As an academic expert with experience in the field, Dr O’Shaughnessy was asked to provide the missing link in this partnership between CO2Logic and EcoBénin: a technology derived from his background in heat transfer and thermal energy that could potentially be adapted and integrated into EcoBénin’s cookstove. This technology – the TEG (Thermal Electrical Generator) – could be used to provide enough electricity to complete low-power actions such as charging a mobile phone or LED lighting.

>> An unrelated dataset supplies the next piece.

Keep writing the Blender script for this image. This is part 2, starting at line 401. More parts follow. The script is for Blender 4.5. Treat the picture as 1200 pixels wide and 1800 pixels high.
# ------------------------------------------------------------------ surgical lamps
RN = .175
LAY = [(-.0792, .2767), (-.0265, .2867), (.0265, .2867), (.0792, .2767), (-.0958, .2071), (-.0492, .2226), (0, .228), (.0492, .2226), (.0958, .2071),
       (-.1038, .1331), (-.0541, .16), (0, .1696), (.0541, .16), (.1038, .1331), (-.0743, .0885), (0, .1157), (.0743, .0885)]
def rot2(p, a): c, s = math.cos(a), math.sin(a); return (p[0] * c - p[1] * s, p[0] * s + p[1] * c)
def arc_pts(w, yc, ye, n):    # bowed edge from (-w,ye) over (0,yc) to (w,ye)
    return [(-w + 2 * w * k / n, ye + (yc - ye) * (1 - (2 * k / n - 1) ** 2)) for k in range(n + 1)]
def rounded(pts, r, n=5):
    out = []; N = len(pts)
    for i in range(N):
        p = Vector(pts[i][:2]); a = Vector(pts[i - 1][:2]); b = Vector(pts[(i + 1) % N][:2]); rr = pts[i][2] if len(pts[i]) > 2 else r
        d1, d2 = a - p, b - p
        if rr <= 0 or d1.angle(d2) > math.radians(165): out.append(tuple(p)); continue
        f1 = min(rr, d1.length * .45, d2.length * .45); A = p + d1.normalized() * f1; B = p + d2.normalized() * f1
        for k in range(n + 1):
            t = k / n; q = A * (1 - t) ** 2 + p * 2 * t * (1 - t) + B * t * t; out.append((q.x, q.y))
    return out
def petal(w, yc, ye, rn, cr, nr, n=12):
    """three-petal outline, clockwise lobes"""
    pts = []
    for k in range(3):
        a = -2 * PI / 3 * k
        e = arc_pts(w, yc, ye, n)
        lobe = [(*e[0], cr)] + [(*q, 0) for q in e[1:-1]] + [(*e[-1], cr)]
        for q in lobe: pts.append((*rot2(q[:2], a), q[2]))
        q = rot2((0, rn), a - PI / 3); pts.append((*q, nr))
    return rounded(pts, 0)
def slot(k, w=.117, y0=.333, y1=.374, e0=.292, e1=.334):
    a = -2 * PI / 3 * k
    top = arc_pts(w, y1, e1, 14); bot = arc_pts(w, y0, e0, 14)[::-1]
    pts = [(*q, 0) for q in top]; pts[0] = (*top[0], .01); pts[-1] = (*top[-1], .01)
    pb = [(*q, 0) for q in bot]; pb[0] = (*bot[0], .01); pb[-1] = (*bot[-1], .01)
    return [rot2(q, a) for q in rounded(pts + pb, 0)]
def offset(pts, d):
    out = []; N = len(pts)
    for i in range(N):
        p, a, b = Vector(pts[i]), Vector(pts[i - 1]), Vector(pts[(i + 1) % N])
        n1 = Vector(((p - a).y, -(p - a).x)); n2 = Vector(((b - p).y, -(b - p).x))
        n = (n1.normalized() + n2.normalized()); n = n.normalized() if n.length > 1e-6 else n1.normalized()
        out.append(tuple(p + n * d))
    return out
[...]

The TEG device also helped the companies to gather information about the usage of the stoves in the community. Prior to this, they relied on interpersonal interviews with stove users to gather data about the impact of the stoves on their lives. However, interviews like this can be subject to response bias, particularly acquiescence bias, where participants seek to please the interviewer rather than report the truth of their experience.

Photo credit: www.wanrou.org

The data obtained through Dr O’Shaughnessy’s device means that the company can responsibly provide meaningful solutions to communities in developing countries. According to CO2Logic’s website, “with EcoBénin, CO2Logic is helping put in place all the relevant tools to ensure that the monitoring in terms of reduced local wood consumption and CO2 emission is exact and indisputable and that the scientific basis for the calculations can be proven transparently. The credibility and traceability of these CO2 reductions will be unquestionable.”  

Having adapted and provided the technology for this specific project in 2018, Dr O’Shaughnessy went to Benin himself in February 2019. He found that the work was going well, and that the data provided by the TEG device was useful. He believes that this kind of data cataloguing is essential for making such projects effective.

He also suggests the benefits of cross-disciplinary collaboration in projects such as this, for example with researchers from ecology, sociology, gender studies, psychology, anthropology. It is not enough to have the data; you need to know how to apply it to provide technology that can actually be useful. This depends on gaining an understanding of cultural traditions, behavioural patterns, gender norms, and political beliefs.

After this piece of consultancy work, Dr O’Shaughnessy is now looking towards employing more researchers to participate in a larger and potentially interdisciplinary research project, which can have a broader impact in this field.